Saturday, December 23, 2006

Aunt Agony 231206

Originally posted by chaah:
Ok i admit i am confuse.
Let me elaborate n summaries my relationship :
BF : H
Fren : D

Actually my bf treat me well, bring me to nice dinning, pick me up as and when from office for dinner. Pay for my computer which i wanna change but no $$.
Only things is his hobbies (Photography) is taking up too much time, at times i felt neglected.
i have tried talking to him, but he just avoid the things and prevent quarrel. But things do not change at all. After my grumble he is back to square one. Actually i dnt mind, coz i am grumbling. And also he had mentioned before if he had fail to treat me well, remember to remind him. As gal i though that is nice of him.

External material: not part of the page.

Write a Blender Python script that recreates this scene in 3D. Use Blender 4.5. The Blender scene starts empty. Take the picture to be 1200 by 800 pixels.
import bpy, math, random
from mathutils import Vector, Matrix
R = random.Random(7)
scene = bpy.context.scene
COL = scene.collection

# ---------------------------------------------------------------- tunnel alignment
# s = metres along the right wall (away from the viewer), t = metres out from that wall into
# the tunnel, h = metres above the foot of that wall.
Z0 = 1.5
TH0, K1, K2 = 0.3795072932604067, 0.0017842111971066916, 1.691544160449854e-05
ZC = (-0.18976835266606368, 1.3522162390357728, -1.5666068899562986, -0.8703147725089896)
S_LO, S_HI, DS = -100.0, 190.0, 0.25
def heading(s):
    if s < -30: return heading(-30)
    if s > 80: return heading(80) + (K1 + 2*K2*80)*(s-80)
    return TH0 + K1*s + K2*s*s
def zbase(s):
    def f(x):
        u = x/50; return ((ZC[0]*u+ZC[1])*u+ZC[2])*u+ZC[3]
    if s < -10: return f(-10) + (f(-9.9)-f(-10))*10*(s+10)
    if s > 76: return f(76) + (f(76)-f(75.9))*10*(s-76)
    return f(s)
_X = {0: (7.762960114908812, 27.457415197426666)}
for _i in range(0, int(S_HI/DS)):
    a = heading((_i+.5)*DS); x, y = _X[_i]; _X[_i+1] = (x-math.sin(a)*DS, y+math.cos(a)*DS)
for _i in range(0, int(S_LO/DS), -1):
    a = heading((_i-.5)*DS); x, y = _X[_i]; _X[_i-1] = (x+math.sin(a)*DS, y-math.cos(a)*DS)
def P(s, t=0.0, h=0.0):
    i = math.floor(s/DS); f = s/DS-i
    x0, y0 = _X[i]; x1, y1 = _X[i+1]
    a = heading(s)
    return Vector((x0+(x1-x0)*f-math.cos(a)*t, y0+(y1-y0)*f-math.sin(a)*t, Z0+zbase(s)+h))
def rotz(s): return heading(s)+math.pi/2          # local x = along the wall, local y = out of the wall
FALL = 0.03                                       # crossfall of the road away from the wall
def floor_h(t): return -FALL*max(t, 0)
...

But then came along my close fren D.
Who keep analaysing things between me and bf.
He told me my bf isn't committed to me, and by reminding him i am helping him when he slack. This way i will never leave him.
He taught me to secretly mark H, faults and slack in relationship. And to the point give up if the relationship go haywire. And do not tell my bf what's wrong but let him think hard. If he has heart for me, he would do so.

I am lost now.
Coz i don't know if i should heed D advise ?




Goodness! Your boyfriend is indulging in HEALTHY and DECENT hobby... I don't see why there is a cause for concern, unless it drains too much financial ability (which you would probably nag) or if he truly neglects you in that sense. Would you rather your boyfriend spend those precious dollars in nightclubs and fool around with slattern woman?

That isn't my greatest shock - your man actually mention that he willing to compromise if there is something he hasn't done well, namely the way he treats you. If there are dissatisfaction with regards to the quality of time spent, shouldn't you be talking to him and letting him know that sometimes, you just wanna spent your time together like movies and shopping? You could also arrange that if he wants to do his photography, he would indulge in alone/with friends and when he is done with it, he could meet you for a proper date? You know that sort of thingy?

I always fear advice dispensed from random people, especially when it is for with people I know, because some people don't understand what wtf they are talking about and the consequence of their words on these poor soul.

(I) Helping him when he is slack? In that way you would never leave him? In the first place, why is there a requirement to leave the relationship if your relationship is (1) what you want... (2) it doesn't turn into an obsession/bondage... (3) doesn't ruin the original model of love?

(II) To take down all his faults and when things go out of hand, leave him? When you have noted a certain flaw, shouldn't you be the first to let him know, in order to reduce certain intensity in the relationship? Then you two could work together to resolve issues and not dump him with all his blind spot as you condemn him?

You are LEADING a relationship; this is not a competition on who's personality is more perfect my dear.

(III) And worst of all crime; don't tell your boyfriend anything. Let him think.

OMFG!

Lemme translate that sh!t for you:

Eliminate communication and decentralization; allow circumstances to control market force.

Your relationship will probably die sooner if you eliminate communication and expect everything to be enlightened from nothing. If you wants him to reflect on certain issues, you got to FIRST speak to him before you could allow him some time to digest those mambo jambo.

WTF is if he got heart for him, he will know what to do?

I throw the question back at you: if you got heart for him, do you know what to do? And are you DOING it now? Doing it RIGHT?

P.S: Remember, you are in relationship that's truly yours. Should your relationship fail, it doesn't affect D in any ways. You better think twice about ruining something that could have much potential to soar… with his 'advice'.